- Recorded information
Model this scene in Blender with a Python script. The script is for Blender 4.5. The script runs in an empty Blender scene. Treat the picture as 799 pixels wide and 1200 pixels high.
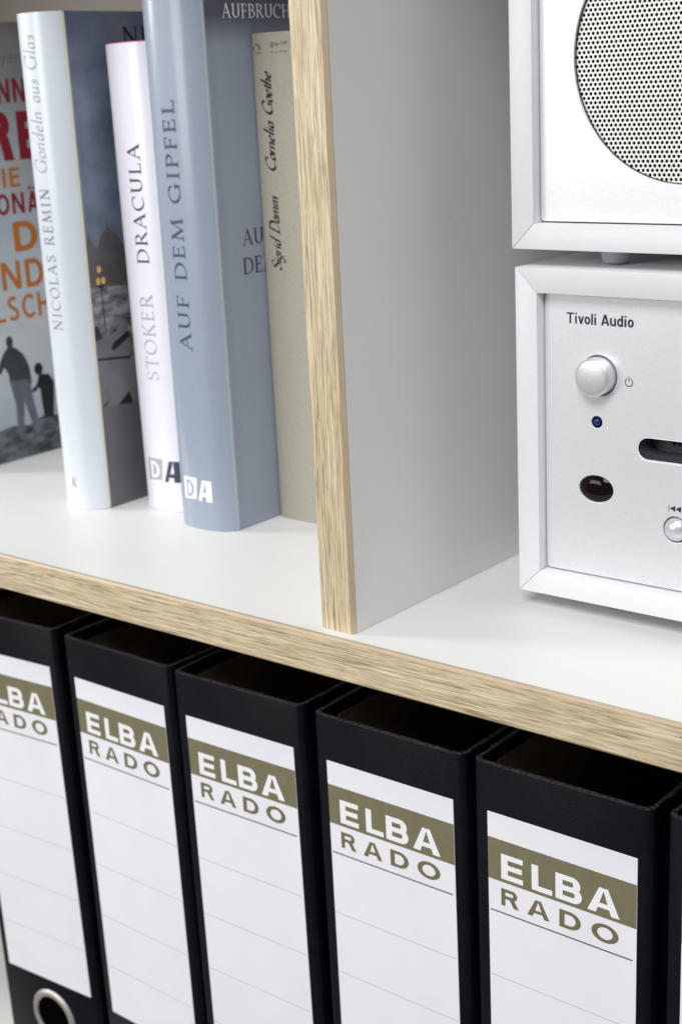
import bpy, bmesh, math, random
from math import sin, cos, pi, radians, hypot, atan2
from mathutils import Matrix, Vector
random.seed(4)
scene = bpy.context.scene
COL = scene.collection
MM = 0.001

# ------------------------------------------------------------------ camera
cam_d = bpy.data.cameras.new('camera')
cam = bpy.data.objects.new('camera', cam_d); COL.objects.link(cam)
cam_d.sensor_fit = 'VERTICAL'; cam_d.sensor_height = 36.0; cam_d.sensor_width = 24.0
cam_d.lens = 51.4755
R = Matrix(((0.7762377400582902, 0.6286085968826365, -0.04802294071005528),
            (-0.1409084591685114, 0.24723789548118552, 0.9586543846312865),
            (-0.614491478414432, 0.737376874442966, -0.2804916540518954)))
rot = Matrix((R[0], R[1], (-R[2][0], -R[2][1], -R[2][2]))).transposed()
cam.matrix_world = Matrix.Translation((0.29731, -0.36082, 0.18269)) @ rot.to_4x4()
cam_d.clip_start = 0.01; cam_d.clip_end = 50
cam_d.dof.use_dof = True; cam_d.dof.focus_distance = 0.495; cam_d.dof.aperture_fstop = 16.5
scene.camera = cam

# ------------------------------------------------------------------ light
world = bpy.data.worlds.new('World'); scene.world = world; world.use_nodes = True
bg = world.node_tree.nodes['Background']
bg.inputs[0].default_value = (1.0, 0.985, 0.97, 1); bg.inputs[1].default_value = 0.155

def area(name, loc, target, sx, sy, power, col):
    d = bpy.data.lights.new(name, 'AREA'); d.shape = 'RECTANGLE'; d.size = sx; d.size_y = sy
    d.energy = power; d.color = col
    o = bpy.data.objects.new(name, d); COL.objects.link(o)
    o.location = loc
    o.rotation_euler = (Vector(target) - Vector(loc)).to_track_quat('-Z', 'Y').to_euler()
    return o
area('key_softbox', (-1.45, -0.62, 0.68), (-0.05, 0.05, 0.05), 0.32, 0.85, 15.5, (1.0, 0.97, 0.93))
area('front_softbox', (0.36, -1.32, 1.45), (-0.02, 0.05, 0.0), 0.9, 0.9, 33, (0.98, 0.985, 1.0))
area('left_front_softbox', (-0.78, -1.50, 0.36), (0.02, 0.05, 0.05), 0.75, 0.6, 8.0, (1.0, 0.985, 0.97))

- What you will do
Return each line of the data, keeping its wording exact and omitting pictures.

- Answer below
Model this scene in Blender with a Python script. The script is for Blender 4.5. The script runs in an empty Blender scene. Treat the picture as 799 pixels wide and 1200 pixels high.
import bpy, bmesh, math, random
from math import sin, cos, pi, radians, hypot, atan2
from mathutils import Matrix, Vector
random.seed(4)
scene = bpy.context.scene
COL = scene.collection
MM = 0.001

# ------------------------------------------------------------------ camera
cam_d = bpy.data.cameras.new('camera')
cam = bpy.data.objects.new('camera', cam_d); COL.objects.link(cam)
cam_d.sensor_fit = 'VERTICAL'; cam_d.sensor_height = 36.0; cam_d.sensor_width = 24.0
cam_d.lens = 51.4755
R = Matrix(((0.7762377400582902, 0.6286085968826365, -0.04802294071005528),
            (-0.1409084591685114, 0.24723789548118552, 0.9586543846312865),
            (-0.614491478414432, 0.737376874442966, -0.2804916540518954)))
rot = Matrix((R[0], R[1], (-R[2][0], -R[2][1], -R[2][2]))).transposed()
cam.matrix_world = Matrix.Translation((0.29731, -0.36082, 0.18269)) @ rot.to_4x4()
cam_d.clip_start = 0.01; cam_d.clip_end = 50
cam_d.dof.use_dof = True; cam_d.dof.focus_distance = 0.495; cam_d.dof.aperture_fstop = 16.5
scene.camera = cam

# ------------------------------------------------------------------ light
world = bpy.data.worlds.new('World'); scene.world = world; world.use_nodes = True
bg = world.node_tree.nodes['Background']
bg.inputs[0].default_value = (1.0, 0.985, 0.97, 1); bg.inputs[1].default_value = 0.155

def area(name, loc, target, sx, sy, power, col):
    d = bpy.data.lights.new(name, 'AREA'); d.shape = 'RECTANGLE'; d.size = sx; d.size_y = sy
    d.energy = power; d.color = col
    o = bpy.data.objects.new(name, d); COL.objects.link(o)
    o.location = loc
    o.rotation_euler = (Vector(target) - Vector(loc)).to_track_quat('-Z', 'Y').to_euler()
    return o
area('key_softbox', (-1.45, -0.62, 0.68), (-0.05, 0.05, 0.05), 0.32, 0.85, 15.5, (1.0, 0.97, 0.93))
area('front_softbox', (0.36, -1.32, 1.45), (-0.02, 0.05, 0.0), 0.9, 0.9, 33, (0.98, 0.985, 1.0))
area('left_front_softbox', (-0.78, -1.50, 0.36), (0.02, 0.05, 0.05), 0.75, 0.6, 8.0, (1.0, 0.985, 0.97))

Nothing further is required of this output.